## Data
________________________

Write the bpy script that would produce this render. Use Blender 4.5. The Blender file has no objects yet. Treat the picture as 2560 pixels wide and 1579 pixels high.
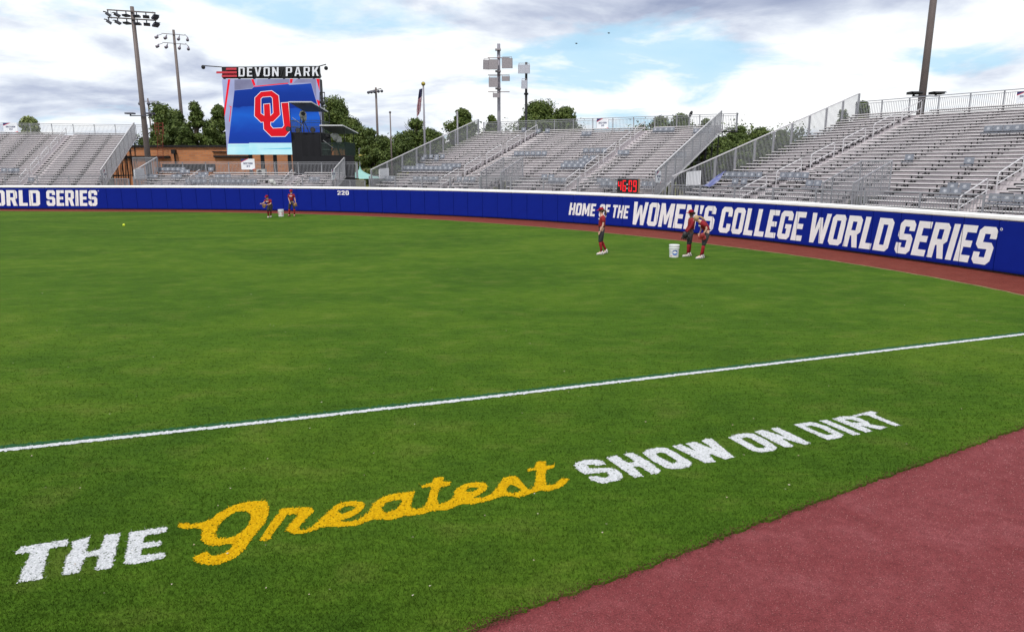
import bpy, bmesh, math, random
import numpy as np
from mathutils import Vector, Matrix
R=math.radians
rnd=random.Random(7); nr=np.random.RandomState(5)
S=bpy.context.scene; COL=S.collection
# ---------------------------------------------------------------- camera, sky, sun, exposure
F=1750.; HZ=414.; PITCH=math.atan((789.5-HZ)/F); CH=3.36
cam=bpy.data.objects.new('camera',bpy.data.cameras.new('camera')); COL.objects.link(cam); S.camera=cam
cam.location=(0,0,CH); cam.rotation_euler=(R(90)-PITCH,0,0)
cam.data.sensor_width=36; cam.data.lens=36*F/2560; cam.data.clip_end=5000; cam.data.clip_start=.1
SUN_EL,SUN_AZ=58,200      # degrees; azimuth of the sun seen from above
w=bpy.data.worlds.new('World'); S.world=w; w.use_nodes=True
nt=w.node_tree; nt.nodes.clear()
def N(t,nt_=None,**k):
    n=(nt_ or nt).nodes.new(t)
    for a,b in k.items():
        if a in ('operation','noise_dimensions','blend_type','data_type','musgrave_type','sky_type','sun_disc','interpolation_type','clamp','feature','wave_type','bands_direction','use_clamp'): setattr(n,a,b)
        else: n.inputs[a].default_value=b
    return n
def L(a,b,nt_=None): (nt_ or nt).links.new(a,b)
out=N('ShaderNodeOutputWorld'); bg=N('ShaderNodeBackground'); bg.inputs[1].default_value=.1
L(bg.outputs[0],out.inputs[0])
sky=N('ShaderNodeTexSky'); sky.sky_type='NISHITA'; sky.sun_disc=False; sky.sun_elevation=R(SUN_EL); sky.sun_rotation=R(SUN_AZ)
tc=N('ShaderNodeTexCoord'); sep=N('ShaderNodeSeparateXYZ'); L(tc.outputs['Generated'],sep.inputs[0])
def mth(op,a,b=None,c=None,clamp=False):
    n=N('ShaderNodeMath'); n.operation=op; n.use_clamp=clamp
    for i,v in enumerate((a,b,c)):
        if v is None: continue
        if isinstance(v,(int,float)): n.inputs[i].default_value=v
        else: L(v,n.inputs[i])
    return n.outputs[0]
zc=mth('ADD',mth('MAXIMUM',sep.outputs[2],0.0),.17)
px_=mth('DIVIDE',sep.outputs[0],zc); py_=mth('DIVIDE',sep.outputs[1],zc)
cmb=N('ShaderNodeCombineXYZ'); L(px_,cmb.inputs[0]); L(py_,cmb.inputs[1])
def noise(vec,scale,detail,rough,off=(0,0,0),lac=2.0,dist=0):
    m=N('ShaderNodeMapping'); L(vec,m.inputs[0]); m.inputs['Location'].default_value=off
    n=N('ShaderNodeTexNoise'); L(m.outputs[0],n.inputs['Vector']); n.inputs['Scale'].default_value=scale; n.inputs['Detail'].default_value=detail; n.inputs['Roughness'].default_value=rough; n.inputs['Distortion'].default_value=dist
    return n.outputs[0]
def ramp(v,stops):
    n=N('ShaderNodeValToRGB'); e=n.color_ramp.elements
    while len(e)<len(stops): e.new(.5)
    for i,(p,c) in enumerate(stops): e[i].position=p; e[i].color=(*c,1)
    if v is not None: L(v,n.inputs[0])
    return n.outputs[0]
def blob(u,v,su,sv):          # a soft spot round a direction given by its photo position
    d=Vector(((u-1280)/F,1,0)); zz=-(v-789.5)/F
    c,s=math.cos(PITCH),math.sin(PITCH)
    D=Vector(((u-1280)/F, c+zz*s, -s+zz*c)).normalized()
    a=mth('DIVIDE',mth('SUBTRACT',sep.outputs[0],D.x),su); b=mth('DIVIDE',mth('SUBTRACT',sep.outputs[2],D.z),sv)
    q=mth('ADD',mth('MULTIPLY',a,a),mth('MULTIPLY',b,b))
    y=mth('GREATER_THAN',sep.outputs[1],0)
    return mth('MULTIPLY',mth('POWER',2.718,mth('MULTIPLY',q,-1.0)),y)
cov=noise(cmb.outputs[0],1.1,9,.57,(3.1,7.4,0),dist=.3)
gap=None
for a in ((1560,60,.13,.05),(1500,190,.14,.07),(1640,150,.1,.05),(560,10,.3,.035),(1500,300,.1,.03),(2470,150,.05,.022),(1030,10,.22,.03)):
    b=blob(*a); gap=b if gap is None else mth('ADD',gap,b)
gapm=mth('MULTIPLY_ADD',mth('MINIMUM',gap,1.0),.165,mth('SUBTRACT',1.0,cov))     # high = clear
clear=ramp(gapm,[(.0,(0,0,0)),(.62,(0,0,0)),(.72,(.8,.8,.8)),(1,(1,1,1))])
shade_n=noise(cmb.outputs[0],1.6,9,.56,(11.3,2.2,4),dist=.3)
dk=None
for a in ((1950,0,.26,.05,2.2),(1830,145,.11,.035,.9),(2310,105,.06,.02,.6),(300,170,.3,.02,.7),(200,255,.3,.028,.7),(1120,60,.16,.03,.35),(330,300,.3,.02,.3),(2100,215,.2,.02,.35),(1300,255,.3,.012,.35)):
    b=mth('MULTIPLY',blob(*a[:4]),a[4]); dk=b if dk is None else mth('ADD',dk,b)
lt=None
for a in ((1700,90,.16,.06,.9),(700,60,.2,.05,.6),(60,80,.15,.05,.6),(2150,190,.35,.07,1.0),(2300,60,.2,.05,.8),(1050,160,.2,.06,.6),(1700,250,.2,.05,.6),(550,230,.12,.03,.5)):
    b=mth('MULTIPLY',blob(*a[:4]),a[4]); lt=b if lt is None else mth('ADD',lt,b)
sh=mth('ADD',shade_n,mth('MULTIPLY',mth('SUBTRACT',dk,mth('MULTIPLY',lt,.75)),.15))
cloud=ramp(sh,[(0,(12,12,12)),(.44,(11,11.2,11.3)),(.51,(9.6,10.1,10.7)),(.58,(7.6,8.2,9.3)),(.67,(5.5,6.1,7.6)),(.80,(3.5,4.1,5.8)),(1,(2.6,3.1,4.6))])
mixn=N('ShaderNodeMix'); mixn.data_type='RGBA'
L(clear,mixn.inputs[0]); L(cloud,mixn.inputs[6])
skyc=N('ShaderNodeMix'); skyc.data_type='RGBA'; skyc.inputs[0].default_value=.85; skyc.inputs[7].default_value=(5.0,8.3,10.6,1)
L(sky.outputs[0],skyc.inputs[6]); L(skyc.outputs[2],mixn.inputs[7])
L(mixn.outputs[2],bg.inputs[0])
sun=bpy.data.objects.new('sun',bpy.data.lights.new('sun','SUN')); COL.objects.link(sun)
sun.data.energy=2.5; sun.data.angle=R(6); sun.data.color=(1,.96,.9)
az=R(SUN_AZ); sd=Vector((math.sin(az)*math.cos(R(SUN_EL)),math.cos(az)*math.cos(R(SUN_EL)),math.sin(R(SUN_EL))))
sun.rotation_euler=sd.to_track_quat('Z','Y').to_euler(); sun.location=(0,-20,40)
vs=S.view_settings; vs.view_transform='Standard'; vs.look='None'; vs.exposure=0.0; vs.gamma=1; vs.use_curve_mapping=False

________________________

## Directions
Copy the material exactly. Do not include the pictures.

## Problem solution
Write the bpy script that would produce this render. Use Blender 4.5. The Blender file has no objects yet. Treat the picture as 2560 pixels wide and 1579 pixels high.
import bpy, bmesh, math, random
import numpy as np
from mathutils import Vector, Matrix
R=math.radians
rnd=random.Random(7); nr=np.random.RandomState(5)
S=bpy.context.scene; COL=S.collection
# ---------------------------------------------------------------- camera, sky, sun, exposure
F=1750.; HZ=414.; PITCH=math.atan((789.5-HZ)/F); CH=3.36
cam=bpy.data.objects.new('camera',bpy.data.cameras.new('camera')); COL.objects.link(cam); S.camera=cam
cam.location=(0,0,CH); cam.rotation_euler=(R(90)-PITCH,0,0)
cam.data.sensor_width=36; cam.data.lens=36*F/2560; cam.data.clip_end=5000; cam.data.clip_start=.1
SUN_EL,SUN_AZ=58,200      # degrees; azimuth of the sun seen from above
w=bpy.data.worlds.new('World'); S.world=w; w.use_nodes=True
nt=w.node_tree; nt.nodes.clear()
def N(t,nt_=None,**k):
    n=(nt_ or nt).nodes.new(t)
    for a,b in k.items():
        if a in ('operation','noise_dimensions','blend_type','data_type','musgrave_type','sky_type','sun_disc','interpolation_type','clamp','feature','wave_type','bands_direction','use_clamp'): setattr(n,a,b)
        else: n.inputs[a].default_value=b
    return n
def L(a,b,nt_=None): (nt_ or nt).links.new(a,b)
out=N('ShaderNodeOutputWorld'); bg=N('ShaderNodeBackground'); bg.inputs[1].default_value=.1
L(bg.outputs[0],out.inputs[0])
sky=N('ShaderNodeTexSky'); sky.sky_type='NISHITA'; sky.sun_disc=False; sky.sun_elevation=R(SUN_EL); sky.sun_rotation=R(SUN_AZ)
tc=N('ShaderNodeTexCoord'); sep=N('ShaderNodeSeparateXYZ'); L(tc.outputs['Generated'],sep.inputs[0])
def mth(op,a,b=None,c=None,clamp=False):
    n=N('ShaderNodeMath'); n.operation=op; n.use_clamp=clamp
    for i,v in enumerate((a,b,c)):
        if v is None: continue
        if isinstance(v,(int,float)): n.inputs[i].default_value=v
        else: L(v,n.inputs[i])
    return n.outputs[0]
zc=mth('ADD',mth('MAXIMUM',sep.outputs[2],0.0),.17)
px_=mth('DIVIDE',sep.outputs[0],zc); py_=mth('DIVIDE',sep.outputs[1],zc)
cmb=N('ShaderNodeCombineXYZ'); L(px_,cmb.inputs[0]); L(py_,cmb.inputs[1])
def noise(vec,scale,detail,rough,off=(0,0,0),lac=2.0,dist=0):
    m=N('ShaderNodeMapping'); L(vec,m.inputs[0]); m.inputs['Location'].default_value=off
    n=N('ShaderNodeTexNoise'); L(m.outputs[0],n.inputs['Vector']); n.inputs['Scale'].default_value=scale; n.inputs['Detail'].default_value=detail; n.inputs['Roughness'].default_value=rough; n.inputs['Distortion'].default_value=dist
    return n.outputs[0]
def ramp(v,stops):
    n=N('ShaderNodeValToRGB'); e=n.color_ramp.elements
    while len(e)<len(stops): e.new(.5)
    for i,(p,c) in enumerate(stops): e[i].position=p; e[i].color=(*c,1)
    if v is not None: L(v,n.inputs[0])
    return n.outputs[0]
def blob(u,v,su,sv):          # a soft spot round a direction given by its photo position
    d=Vector(((u-1280)/F,1,0)); zz=-(v-789.5)/F
    c,s=math.cos(PITCH),math.sin(PITCH)
    D=Vector(((u-1280)/F, c+zz*s, -s+zz*c)).normalized()
    a=mth('DIVIDE',mth('SUBTRACT',sep.outputs[0],D.x),su); b=mth('DIVIDE',mth('SUBTRACT',sep.outputs[2],D.z),sv)
    q=mth('ADD',mth('MULTIPLY',a,a),mth('MULTIPLY',b,b))
    y=mth('GREATER_THAN',sep.outputs[1],0)
    return mth('MULTIPLY',mth('POWER',2.718,mth('MULTIPLY',q,-1.0)),y)
cov=noise(cmb.outputs[0],1.1,9,.57,(3.1,7.4,0),dist=.3)
gap=None
for a in ((1560,60,.13,.05),(1500,190,.14,.07),(1640,150,.1,.05),(560,10,.3,.035),(1500,300,.1,.03),(2470,150,.05,.022),(1030,10,.22,.03)):
    b=blob(*a); gap=b if gap is None else mth('ADD',gap,b)
gapm=mth('MULTIPLY_ADD',mth('MINIMUM',gap,1.0),.165,mth('SUBTRACT',1.0,cov))     # high = clear
clear=ramp(gapm,[(.0,(0,0,0)),(.62,(0,0,0)),(.72,(.8,.8,.8)),(1,(1,1,1))])
shade_n=noise(cmb.outputs[0],1.6,9,.56,(11.3,2.2,4),dist=.3)
dk=None
for a in ((1950,0,.26,.05,2.2),(1830,145,.11,.035,.9),(2310,105,.06,.02,.6),(300,170,.3,.02,.7),(200,255,.3,.028,.7),(1120,60,.16,.03,.35),(330,300,.3,.02,.3),(2100,215,.2,.02,.35),(1300,255,.3,.012,.35)):
    b=mth('MULTIPLY',blob(*a[:4]),a[4]); dk=b if dk is None else mth('ADD',dk,b)
lt=None
for a in ((1700,90,.16,.06,.9),(700,60,.2,.05,.6),(60,80,.15,.05,.6),(2150,190,.35,.07,1.0),(2300,60,.2,.05,.8),(1050,160,.2,.06,.6),(1700,250,.2,.05,.6),(550,230,.12,.03,.5)):
    b=mth('MULTIPLY',blob(*a[:4]),a[4]); lt=b if lt is None else mth('ADD',lt,b)
sh=mth('ADD',shade_n,mth('MULTIPLY',mth('SUBTRACT',dk,mth('MULTIPLY',lt,.75)),.15))
cloud=ramp(sh,[(0,(12,12,12)),(.44,(11,11.2,11.3)),(.51,(9.6,10.1,10.7)),(.58,(7.6,8.2,9.3)),(.67,(5.5,6.1,7.6)),(.80,(3.5,4.1,5.8)),(1,(2.6,3.1,4.6))])
mixn=N('ShaderNodeMix'); mixn.data_type='RGBA'
L(clear,mixn.inputs[0]); L(cloud,mixn.inputs[6])
skyc=N('ShaderNodeMix'); skyc.data_type='RGBA'; skyc.inputs[0].default_value=.85; skyc.inputs[7].default_value=(5.0,8.3,10.6,1)
L(sky.outputs[0],skyc.inputs[6]); L(skyc.outputs[2],mixn.inputs[7])
L(mixn.outputs[2],bg.inputs[0])
sun=bpy.data.objects.new('sun',bpy.data.lights.new('sun','SUN')); COL.objects.link(sun)
sun.data.energy=2.5; sun.data.angle=R(6); sun.data.color=(1,.96,.9)
az=R(SUN_AZ); sd=Vector((math.sin(az)*math.cos(R(SUN_EL)),math.cos(az)*math.cos(R(SUN_EL)),math.sin(R(SUN_EL))))
sun.rotation_euler=sd.to_track_quat('Z','Y').to_euler(); sun.location=(0,-20,40)
vs=S.view_settings; vs.view_transform='Standard'; vs.look='None'; vs.exposure=0.0; vs.gamma=1; vs.use_curve_mapping=False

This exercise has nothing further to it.